*JOB*. Everything from the line containing "(.05, .052, .056))" through the line containing "road = obj('gravel_road', rme, kind='structure')" should be repeated exactly, and nothing else from the data.

*DATA SECTION*.
..............................
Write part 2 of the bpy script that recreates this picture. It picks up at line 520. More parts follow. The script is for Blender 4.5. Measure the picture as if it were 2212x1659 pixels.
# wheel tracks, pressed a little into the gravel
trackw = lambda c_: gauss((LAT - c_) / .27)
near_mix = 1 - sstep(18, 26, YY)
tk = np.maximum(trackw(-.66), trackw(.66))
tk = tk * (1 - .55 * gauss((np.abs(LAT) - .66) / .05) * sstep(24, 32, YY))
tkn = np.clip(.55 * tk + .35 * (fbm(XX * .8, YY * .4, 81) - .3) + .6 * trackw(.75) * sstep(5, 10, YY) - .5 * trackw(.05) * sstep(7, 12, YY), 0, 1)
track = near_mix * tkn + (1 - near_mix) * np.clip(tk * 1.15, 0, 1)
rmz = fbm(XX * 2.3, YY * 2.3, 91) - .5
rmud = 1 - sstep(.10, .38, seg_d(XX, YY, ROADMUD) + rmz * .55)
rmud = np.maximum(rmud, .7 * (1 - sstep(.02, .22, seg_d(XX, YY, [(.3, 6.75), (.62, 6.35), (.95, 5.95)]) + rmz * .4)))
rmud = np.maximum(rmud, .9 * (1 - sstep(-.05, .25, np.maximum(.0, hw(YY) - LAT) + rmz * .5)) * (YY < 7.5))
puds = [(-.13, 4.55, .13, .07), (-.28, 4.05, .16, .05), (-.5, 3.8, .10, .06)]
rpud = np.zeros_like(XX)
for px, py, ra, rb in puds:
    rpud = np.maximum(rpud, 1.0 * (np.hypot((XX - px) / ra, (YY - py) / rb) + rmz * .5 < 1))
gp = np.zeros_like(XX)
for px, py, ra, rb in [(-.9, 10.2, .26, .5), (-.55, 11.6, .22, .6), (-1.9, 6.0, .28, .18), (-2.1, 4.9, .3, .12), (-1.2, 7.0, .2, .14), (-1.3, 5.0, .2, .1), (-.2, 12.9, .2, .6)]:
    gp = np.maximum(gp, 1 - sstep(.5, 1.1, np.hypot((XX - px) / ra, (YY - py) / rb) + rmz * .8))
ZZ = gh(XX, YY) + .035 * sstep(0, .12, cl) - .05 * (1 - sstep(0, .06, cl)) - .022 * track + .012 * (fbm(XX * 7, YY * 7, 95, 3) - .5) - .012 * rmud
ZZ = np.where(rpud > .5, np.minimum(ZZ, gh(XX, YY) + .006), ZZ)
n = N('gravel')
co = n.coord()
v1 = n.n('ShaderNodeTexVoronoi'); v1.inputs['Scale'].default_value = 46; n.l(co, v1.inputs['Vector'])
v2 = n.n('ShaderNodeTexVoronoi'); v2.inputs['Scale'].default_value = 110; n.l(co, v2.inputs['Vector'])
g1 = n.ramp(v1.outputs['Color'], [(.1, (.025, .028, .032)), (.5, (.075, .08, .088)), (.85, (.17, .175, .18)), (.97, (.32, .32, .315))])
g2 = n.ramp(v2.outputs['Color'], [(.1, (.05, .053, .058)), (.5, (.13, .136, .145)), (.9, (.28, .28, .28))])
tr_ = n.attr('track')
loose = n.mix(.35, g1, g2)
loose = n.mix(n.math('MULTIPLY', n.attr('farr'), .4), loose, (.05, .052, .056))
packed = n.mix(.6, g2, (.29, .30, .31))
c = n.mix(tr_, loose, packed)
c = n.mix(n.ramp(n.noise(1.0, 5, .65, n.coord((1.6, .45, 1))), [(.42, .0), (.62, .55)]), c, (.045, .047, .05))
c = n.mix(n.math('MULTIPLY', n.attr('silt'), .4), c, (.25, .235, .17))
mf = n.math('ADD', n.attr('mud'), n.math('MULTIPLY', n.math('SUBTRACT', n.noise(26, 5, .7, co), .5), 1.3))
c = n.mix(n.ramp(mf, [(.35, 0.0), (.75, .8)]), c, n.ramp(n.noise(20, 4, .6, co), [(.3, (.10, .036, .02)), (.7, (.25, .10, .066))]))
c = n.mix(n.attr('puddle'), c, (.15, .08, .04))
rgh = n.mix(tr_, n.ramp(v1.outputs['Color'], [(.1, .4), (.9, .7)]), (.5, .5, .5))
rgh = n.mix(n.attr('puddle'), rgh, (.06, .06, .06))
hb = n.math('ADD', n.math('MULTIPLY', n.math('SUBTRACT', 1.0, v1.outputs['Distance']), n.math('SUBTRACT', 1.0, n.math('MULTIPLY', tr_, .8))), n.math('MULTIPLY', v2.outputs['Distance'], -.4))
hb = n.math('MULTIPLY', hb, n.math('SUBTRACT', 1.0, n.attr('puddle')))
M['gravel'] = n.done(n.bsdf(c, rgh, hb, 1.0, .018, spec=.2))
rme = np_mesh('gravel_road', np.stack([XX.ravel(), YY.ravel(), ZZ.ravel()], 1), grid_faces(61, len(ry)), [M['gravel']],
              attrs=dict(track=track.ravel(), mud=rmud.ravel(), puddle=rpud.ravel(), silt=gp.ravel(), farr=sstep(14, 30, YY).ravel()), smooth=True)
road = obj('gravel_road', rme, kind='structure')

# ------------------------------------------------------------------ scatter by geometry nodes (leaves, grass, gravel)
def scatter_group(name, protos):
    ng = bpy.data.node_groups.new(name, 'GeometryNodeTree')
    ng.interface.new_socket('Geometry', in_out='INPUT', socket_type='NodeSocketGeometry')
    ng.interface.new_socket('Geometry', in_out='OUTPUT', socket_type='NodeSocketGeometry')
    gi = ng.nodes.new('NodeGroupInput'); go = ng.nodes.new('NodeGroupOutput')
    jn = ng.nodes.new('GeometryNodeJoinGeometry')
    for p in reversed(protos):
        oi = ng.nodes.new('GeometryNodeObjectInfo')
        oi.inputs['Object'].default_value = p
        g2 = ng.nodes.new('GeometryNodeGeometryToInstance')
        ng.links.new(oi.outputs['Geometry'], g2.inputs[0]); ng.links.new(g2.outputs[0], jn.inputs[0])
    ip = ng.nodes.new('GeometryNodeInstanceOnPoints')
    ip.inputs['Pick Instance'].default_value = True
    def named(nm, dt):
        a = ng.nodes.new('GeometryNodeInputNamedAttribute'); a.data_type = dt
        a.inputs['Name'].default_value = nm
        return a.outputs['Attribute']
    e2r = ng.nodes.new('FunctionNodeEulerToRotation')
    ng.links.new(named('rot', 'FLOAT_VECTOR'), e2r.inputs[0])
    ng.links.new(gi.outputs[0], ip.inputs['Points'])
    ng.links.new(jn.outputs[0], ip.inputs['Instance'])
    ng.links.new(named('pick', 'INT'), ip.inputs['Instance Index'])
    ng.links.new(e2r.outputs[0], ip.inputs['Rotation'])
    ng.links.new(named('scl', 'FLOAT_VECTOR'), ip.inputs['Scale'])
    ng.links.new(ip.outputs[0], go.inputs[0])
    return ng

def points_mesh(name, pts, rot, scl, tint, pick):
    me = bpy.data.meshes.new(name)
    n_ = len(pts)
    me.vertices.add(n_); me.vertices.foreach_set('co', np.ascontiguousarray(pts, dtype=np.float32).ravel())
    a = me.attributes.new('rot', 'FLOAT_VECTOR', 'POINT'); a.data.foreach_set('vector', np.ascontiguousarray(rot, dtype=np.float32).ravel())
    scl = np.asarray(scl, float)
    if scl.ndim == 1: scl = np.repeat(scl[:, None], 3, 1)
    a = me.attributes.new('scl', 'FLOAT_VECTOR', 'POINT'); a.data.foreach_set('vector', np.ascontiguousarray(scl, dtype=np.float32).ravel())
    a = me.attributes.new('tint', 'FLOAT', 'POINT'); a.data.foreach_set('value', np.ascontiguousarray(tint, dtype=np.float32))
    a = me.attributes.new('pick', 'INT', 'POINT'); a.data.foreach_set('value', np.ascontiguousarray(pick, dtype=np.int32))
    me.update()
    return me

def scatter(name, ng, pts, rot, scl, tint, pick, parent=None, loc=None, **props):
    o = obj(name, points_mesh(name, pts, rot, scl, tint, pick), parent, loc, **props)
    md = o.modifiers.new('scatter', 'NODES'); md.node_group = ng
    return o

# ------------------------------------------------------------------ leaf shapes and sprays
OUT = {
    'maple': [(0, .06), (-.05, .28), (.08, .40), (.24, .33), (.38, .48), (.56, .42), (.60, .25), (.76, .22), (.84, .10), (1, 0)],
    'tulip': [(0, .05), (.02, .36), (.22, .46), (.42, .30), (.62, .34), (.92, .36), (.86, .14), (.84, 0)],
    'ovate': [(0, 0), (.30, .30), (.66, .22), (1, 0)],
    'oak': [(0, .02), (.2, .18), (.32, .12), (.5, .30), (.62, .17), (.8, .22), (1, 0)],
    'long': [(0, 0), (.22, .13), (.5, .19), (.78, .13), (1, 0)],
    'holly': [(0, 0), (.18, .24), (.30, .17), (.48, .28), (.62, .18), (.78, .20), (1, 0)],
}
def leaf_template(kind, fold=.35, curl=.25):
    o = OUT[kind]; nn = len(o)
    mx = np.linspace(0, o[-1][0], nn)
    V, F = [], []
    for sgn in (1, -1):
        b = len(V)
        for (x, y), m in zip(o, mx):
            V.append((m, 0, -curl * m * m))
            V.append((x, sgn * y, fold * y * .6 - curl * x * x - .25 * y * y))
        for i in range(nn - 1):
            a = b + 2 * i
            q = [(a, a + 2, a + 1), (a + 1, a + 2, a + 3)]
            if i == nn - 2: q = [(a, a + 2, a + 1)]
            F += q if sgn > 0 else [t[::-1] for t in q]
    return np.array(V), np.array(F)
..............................
*SOLVED EXERCISE*.
loose = n.mix(n.math('MULTIPLY', n.attr('farr'), .4), loose, (.05, .052, .056))
packed = n.mix(.6, g2, (.29, .30, .31))
c = n.mix(tr_, loose, packed)
c = n.mix(n.ramp(n.noise(1.0, 5, .65, n.coord((1.6, .45, 1))), [(.42, .0), (.62, .55)]), c, (.045, .047, .05))
c = n.mix(n.math('MULTIPLY', n.attr('silt'), .4), c, (.25, .235, .17))
mf = n.math('ADD', n.attr('mud'), n.math('MULTIPLY', n.math('SUBTRACT', n.noise(26, 5, .7, co), .5), 1.3))
c = n.mix(n.ramp(mf, [(.35, 0.0), (.75, .8)]), c, n.ramp(n.noise(20, 4, .6, co), [(.3, (.10, .036, .02)), (.7, (.25, .10, .066))]))
c = n.mix(n.attr('puddle'), c, (.15, .08, .04))
rgh = n.mix(tr_, n.ramp(v1.outputs['Color'], [(.1, .4), (.9, .7)]), (.5, .5, .5))
rgh = n.mix(n.attr('puddle'), rgh, (.06, .06, .06))
hb = n.math('ADD', n.math('MULTIPLY', n.math('SUBTRACT', 1.0, v1.outputs['Distance']), n.math('SUBTRACT', 1.0, n.math('MULTIPLY', tr_, .8))), n.math('MULTIPLY', v2.outputs['Distance'], -.4))
hb = n.math('MULTIPLY', hb, n.math('SUBTRACT', 1.0, n.attr('puddle')))
M['gravel'] = n.done(n.bsdf(c, rgh, hb, 1.0, .018, spec=.2))
rme = np_mesh('gravel_road', np.stack([XX.ravel(), YY.ravel(), ZZ.ravel()], 1), grid_faces(61, len(ry)), [M['gravel']],
              attrs=dict(track=track.ravel(), mud=rmud.ravel(), puddle=rpud.ravel(), silt=gp.ravel(), farr=sstep(14, 30, YY).ravel()), smooth=True)
road = obj('gravel_road', rme, kind='structure')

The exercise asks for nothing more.